• Description of the task: Find and return each line containing "wide".

• Given entries:
— Start —

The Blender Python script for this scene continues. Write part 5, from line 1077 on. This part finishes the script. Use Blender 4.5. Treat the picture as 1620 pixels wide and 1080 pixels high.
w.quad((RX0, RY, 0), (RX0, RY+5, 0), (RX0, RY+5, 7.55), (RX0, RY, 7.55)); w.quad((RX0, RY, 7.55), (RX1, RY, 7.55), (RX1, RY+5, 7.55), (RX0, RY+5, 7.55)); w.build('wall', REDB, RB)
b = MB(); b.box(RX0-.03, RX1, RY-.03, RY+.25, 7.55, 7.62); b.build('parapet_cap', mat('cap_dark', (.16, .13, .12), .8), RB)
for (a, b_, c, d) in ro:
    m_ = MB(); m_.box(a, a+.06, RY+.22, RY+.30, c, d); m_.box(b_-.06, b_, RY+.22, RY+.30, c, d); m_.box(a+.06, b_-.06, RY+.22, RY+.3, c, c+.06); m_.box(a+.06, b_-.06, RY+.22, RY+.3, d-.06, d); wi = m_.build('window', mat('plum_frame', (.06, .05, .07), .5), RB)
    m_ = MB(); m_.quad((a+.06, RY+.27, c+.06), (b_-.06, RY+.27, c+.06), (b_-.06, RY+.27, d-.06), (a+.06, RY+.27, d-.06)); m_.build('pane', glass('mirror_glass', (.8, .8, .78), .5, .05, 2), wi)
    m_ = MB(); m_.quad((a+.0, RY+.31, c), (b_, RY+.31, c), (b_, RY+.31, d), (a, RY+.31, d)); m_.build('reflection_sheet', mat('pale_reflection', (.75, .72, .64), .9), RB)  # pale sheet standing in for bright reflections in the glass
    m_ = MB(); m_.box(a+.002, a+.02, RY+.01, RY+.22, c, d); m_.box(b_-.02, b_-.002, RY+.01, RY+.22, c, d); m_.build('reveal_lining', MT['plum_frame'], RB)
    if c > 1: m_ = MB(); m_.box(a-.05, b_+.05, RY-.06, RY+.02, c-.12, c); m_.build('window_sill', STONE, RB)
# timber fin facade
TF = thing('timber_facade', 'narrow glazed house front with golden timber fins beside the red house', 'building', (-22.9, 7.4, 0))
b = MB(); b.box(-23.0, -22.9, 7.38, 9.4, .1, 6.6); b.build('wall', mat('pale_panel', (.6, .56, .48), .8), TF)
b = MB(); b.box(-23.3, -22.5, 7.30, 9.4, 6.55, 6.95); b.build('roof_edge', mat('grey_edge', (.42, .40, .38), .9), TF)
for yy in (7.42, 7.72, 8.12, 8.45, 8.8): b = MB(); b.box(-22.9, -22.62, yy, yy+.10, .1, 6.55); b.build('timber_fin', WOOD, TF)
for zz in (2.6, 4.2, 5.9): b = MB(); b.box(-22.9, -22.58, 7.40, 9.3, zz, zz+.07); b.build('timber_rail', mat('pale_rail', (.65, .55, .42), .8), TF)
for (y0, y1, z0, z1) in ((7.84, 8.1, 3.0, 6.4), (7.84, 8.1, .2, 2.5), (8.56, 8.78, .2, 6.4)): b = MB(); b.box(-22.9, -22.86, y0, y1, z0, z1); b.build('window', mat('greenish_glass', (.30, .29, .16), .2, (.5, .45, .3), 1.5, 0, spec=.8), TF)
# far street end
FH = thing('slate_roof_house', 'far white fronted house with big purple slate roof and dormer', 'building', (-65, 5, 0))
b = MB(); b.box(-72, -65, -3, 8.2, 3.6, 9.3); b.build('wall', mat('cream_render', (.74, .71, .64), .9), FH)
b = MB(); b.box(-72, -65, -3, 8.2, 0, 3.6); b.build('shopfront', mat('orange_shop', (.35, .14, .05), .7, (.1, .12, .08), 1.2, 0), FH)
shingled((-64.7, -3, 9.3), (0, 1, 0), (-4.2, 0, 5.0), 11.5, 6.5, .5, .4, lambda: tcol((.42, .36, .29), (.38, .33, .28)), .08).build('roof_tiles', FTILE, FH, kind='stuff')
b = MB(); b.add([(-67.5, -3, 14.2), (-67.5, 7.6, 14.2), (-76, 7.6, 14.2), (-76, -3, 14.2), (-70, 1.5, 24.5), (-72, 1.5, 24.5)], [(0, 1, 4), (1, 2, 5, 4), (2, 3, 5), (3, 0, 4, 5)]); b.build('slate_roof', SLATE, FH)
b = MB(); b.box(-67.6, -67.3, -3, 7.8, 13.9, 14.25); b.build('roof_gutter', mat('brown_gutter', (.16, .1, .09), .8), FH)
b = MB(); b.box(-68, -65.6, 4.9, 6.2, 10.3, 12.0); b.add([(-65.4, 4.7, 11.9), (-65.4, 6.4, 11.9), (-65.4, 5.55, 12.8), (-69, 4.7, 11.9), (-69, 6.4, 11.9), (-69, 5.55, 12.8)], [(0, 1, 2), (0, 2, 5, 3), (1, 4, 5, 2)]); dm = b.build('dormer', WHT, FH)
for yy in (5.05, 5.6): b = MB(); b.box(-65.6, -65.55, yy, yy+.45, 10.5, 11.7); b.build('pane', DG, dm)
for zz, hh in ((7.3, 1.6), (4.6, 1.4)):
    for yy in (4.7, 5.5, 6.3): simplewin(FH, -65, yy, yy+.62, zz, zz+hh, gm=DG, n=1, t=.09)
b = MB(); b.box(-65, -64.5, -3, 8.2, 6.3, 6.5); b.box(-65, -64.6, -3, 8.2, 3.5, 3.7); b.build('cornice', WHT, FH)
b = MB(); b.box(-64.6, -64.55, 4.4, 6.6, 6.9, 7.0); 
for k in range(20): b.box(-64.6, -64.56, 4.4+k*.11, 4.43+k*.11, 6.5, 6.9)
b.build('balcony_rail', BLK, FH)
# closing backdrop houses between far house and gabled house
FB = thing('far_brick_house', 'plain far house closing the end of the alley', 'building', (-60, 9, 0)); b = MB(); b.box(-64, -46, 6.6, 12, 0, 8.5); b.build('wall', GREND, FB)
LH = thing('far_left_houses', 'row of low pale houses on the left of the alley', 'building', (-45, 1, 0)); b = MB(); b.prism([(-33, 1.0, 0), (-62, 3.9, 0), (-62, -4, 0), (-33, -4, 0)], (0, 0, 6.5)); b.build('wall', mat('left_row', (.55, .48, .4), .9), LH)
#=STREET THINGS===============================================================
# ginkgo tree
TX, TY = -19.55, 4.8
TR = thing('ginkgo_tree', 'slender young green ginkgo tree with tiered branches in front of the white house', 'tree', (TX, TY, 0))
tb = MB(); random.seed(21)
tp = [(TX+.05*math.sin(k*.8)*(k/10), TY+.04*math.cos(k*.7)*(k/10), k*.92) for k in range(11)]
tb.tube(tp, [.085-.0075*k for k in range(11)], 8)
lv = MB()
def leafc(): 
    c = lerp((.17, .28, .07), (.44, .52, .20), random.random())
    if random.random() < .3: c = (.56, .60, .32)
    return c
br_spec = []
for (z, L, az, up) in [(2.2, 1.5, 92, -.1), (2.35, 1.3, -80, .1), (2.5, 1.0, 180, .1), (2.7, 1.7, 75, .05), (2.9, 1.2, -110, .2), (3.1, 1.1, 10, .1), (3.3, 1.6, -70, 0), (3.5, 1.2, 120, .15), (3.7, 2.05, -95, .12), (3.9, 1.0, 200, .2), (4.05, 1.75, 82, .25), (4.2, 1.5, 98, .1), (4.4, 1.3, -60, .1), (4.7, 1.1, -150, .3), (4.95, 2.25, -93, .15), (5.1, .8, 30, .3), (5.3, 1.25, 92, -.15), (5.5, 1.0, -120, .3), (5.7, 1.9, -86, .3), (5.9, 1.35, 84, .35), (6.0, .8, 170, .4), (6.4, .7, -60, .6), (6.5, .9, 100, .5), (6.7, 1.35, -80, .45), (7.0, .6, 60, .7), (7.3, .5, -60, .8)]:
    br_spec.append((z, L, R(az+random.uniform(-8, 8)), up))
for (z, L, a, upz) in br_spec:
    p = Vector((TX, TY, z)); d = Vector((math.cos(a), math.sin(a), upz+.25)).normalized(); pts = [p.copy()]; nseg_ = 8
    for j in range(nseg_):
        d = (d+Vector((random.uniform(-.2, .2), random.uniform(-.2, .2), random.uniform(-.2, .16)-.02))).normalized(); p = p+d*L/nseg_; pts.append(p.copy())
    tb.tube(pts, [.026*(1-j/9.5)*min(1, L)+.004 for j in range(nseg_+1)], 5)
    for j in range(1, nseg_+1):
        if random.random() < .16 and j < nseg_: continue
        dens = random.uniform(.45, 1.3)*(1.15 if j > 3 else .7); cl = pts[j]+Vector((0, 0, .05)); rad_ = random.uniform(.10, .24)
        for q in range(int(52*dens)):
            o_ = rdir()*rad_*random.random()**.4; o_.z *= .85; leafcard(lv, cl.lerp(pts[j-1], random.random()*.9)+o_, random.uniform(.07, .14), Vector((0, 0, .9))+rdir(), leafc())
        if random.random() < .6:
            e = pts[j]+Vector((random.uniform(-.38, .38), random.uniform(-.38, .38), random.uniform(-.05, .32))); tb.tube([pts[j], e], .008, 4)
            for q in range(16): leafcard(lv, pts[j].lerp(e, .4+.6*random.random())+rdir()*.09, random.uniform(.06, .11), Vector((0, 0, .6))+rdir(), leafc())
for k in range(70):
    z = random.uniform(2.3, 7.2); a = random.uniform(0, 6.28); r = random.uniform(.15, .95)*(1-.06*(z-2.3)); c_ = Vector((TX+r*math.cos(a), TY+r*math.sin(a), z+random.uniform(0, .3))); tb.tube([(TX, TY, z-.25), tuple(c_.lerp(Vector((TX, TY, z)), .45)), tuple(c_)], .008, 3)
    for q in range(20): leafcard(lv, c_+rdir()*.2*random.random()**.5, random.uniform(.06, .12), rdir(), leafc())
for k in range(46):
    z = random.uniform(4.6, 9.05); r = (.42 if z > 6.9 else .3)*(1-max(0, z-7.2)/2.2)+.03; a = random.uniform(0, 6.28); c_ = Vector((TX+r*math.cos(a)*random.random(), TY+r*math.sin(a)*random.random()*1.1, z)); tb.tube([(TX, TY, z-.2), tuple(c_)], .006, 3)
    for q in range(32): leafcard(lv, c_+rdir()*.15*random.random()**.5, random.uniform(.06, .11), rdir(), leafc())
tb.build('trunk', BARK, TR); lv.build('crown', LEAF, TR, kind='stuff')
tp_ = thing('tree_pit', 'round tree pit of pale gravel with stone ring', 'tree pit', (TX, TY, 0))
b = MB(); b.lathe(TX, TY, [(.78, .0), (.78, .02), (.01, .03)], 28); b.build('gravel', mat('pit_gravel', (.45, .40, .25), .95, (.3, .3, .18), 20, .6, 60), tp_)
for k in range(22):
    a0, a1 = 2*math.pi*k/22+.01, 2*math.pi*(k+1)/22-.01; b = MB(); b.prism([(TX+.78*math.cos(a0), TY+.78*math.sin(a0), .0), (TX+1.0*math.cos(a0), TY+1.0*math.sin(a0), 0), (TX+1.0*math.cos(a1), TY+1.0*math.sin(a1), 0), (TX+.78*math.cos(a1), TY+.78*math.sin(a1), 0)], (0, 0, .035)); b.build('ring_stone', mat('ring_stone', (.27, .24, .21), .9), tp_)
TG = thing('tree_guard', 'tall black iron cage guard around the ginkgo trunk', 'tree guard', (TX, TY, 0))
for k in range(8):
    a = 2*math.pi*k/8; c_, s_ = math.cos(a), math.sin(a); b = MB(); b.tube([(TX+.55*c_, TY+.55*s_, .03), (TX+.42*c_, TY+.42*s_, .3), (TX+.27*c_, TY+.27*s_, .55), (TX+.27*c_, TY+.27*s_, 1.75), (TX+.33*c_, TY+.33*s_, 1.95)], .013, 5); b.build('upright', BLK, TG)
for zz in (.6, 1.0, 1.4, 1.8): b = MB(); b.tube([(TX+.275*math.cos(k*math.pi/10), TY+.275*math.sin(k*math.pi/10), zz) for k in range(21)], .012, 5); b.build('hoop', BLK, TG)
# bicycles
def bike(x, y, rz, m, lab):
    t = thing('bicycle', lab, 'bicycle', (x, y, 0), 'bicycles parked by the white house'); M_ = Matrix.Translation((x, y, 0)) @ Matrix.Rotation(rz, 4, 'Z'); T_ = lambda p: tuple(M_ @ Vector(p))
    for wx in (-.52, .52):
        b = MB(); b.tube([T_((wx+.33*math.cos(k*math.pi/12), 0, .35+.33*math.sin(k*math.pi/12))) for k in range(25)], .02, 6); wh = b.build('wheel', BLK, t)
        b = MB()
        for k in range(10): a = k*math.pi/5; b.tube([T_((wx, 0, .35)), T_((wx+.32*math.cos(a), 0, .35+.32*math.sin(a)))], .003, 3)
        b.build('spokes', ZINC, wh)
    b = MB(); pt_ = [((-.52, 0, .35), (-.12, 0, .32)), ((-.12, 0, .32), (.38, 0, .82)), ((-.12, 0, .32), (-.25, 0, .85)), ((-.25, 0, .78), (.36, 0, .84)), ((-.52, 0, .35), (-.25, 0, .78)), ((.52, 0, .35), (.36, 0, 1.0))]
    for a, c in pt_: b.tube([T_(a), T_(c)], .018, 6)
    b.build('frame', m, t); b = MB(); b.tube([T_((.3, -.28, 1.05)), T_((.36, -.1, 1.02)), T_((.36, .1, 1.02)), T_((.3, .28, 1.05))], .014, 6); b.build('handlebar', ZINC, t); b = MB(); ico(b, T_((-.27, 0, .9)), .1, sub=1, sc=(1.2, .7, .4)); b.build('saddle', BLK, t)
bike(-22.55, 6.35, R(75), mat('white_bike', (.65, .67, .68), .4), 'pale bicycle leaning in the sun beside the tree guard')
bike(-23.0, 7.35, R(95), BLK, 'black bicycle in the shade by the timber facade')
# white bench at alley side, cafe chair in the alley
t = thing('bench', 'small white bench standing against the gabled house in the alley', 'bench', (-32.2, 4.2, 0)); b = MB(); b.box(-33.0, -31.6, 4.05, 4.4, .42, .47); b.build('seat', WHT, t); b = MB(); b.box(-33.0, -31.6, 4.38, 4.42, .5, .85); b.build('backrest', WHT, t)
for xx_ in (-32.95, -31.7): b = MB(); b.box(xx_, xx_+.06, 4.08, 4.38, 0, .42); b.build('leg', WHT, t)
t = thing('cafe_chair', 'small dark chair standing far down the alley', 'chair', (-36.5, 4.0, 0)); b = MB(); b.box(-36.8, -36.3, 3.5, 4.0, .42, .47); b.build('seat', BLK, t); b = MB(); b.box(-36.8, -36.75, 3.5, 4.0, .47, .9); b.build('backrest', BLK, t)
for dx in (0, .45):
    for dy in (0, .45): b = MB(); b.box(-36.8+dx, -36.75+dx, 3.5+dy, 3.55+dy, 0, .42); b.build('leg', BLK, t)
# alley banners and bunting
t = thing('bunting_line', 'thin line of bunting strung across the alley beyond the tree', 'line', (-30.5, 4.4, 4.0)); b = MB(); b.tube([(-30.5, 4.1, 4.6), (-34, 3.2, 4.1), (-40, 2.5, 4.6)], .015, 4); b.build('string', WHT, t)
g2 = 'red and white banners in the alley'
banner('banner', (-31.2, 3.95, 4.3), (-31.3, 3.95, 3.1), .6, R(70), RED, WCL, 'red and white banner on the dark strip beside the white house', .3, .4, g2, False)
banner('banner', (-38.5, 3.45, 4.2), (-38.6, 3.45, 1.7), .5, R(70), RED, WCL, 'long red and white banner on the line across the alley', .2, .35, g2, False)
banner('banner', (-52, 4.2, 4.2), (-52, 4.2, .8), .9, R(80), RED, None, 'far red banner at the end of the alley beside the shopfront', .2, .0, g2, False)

— End —
— Start —

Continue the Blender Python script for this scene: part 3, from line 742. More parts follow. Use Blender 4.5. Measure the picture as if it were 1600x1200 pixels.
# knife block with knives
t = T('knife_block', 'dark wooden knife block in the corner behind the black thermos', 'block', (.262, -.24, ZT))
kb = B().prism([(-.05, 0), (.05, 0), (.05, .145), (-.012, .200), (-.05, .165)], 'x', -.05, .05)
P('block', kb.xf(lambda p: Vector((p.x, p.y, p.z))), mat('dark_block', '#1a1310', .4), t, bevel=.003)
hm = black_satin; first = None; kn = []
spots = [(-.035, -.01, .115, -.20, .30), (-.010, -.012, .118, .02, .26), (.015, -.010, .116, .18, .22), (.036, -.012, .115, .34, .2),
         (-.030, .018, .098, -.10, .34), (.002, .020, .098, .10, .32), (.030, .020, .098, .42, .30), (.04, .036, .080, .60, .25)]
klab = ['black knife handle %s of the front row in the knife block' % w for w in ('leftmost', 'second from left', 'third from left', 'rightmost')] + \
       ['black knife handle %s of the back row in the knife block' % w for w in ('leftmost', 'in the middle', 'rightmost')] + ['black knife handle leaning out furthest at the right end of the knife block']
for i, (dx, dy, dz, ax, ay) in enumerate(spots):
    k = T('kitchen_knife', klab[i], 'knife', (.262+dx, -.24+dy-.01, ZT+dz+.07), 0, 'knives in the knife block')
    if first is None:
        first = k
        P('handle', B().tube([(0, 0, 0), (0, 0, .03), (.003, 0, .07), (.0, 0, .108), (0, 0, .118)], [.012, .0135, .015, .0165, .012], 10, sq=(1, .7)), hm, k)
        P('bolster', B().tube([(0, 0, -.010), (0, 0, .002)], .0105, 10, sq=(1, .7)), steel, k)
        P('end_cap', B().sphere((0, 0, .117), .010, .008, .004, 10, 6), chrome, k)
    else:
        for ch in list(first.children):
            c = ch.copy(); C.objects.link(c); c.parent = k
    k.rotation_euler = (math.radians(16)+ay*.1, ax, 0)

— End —
— Start —

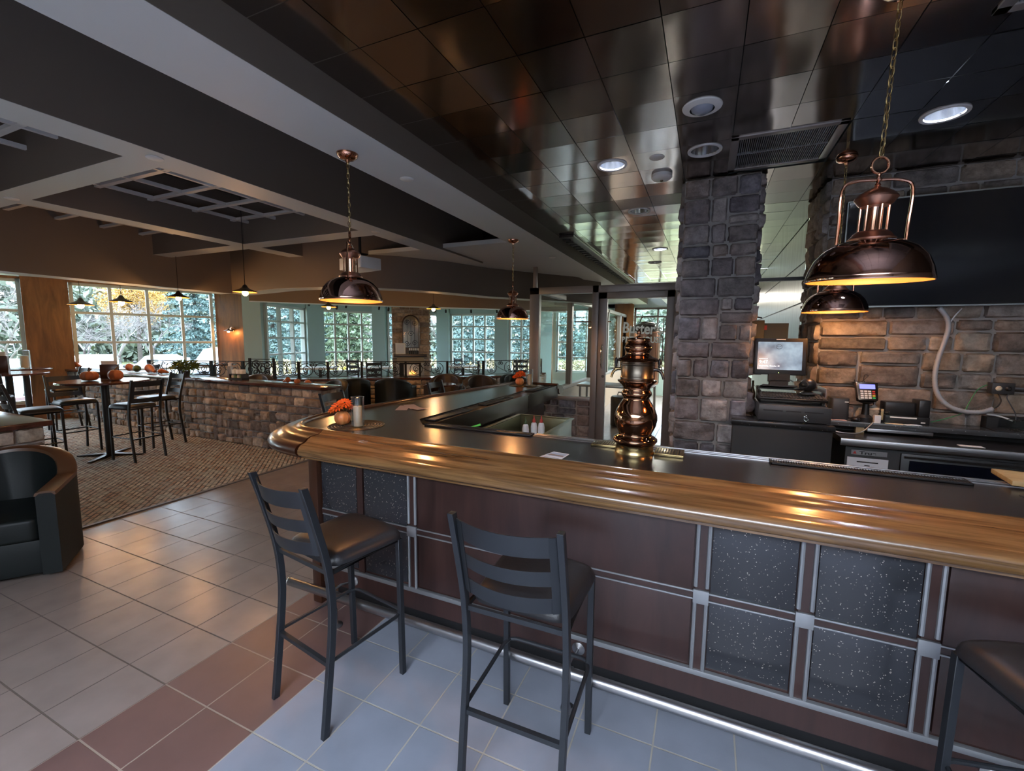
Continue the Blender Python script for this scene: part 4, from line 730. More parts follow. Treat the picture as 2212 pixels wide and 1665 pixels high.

— End —

• Solution to this problem:
The Blender Python script for this scene continues. Write part 5, from line 1077 on. This part finishes the script. Use Blender 4.5. Treat the picture as 1620 pixels wide and 1080 pixels high.
Continue the Blender Python script for this scene: part 4, from line 730. More parts follow. Treat the picture as 2212 pixels wide and 1665 pixels high.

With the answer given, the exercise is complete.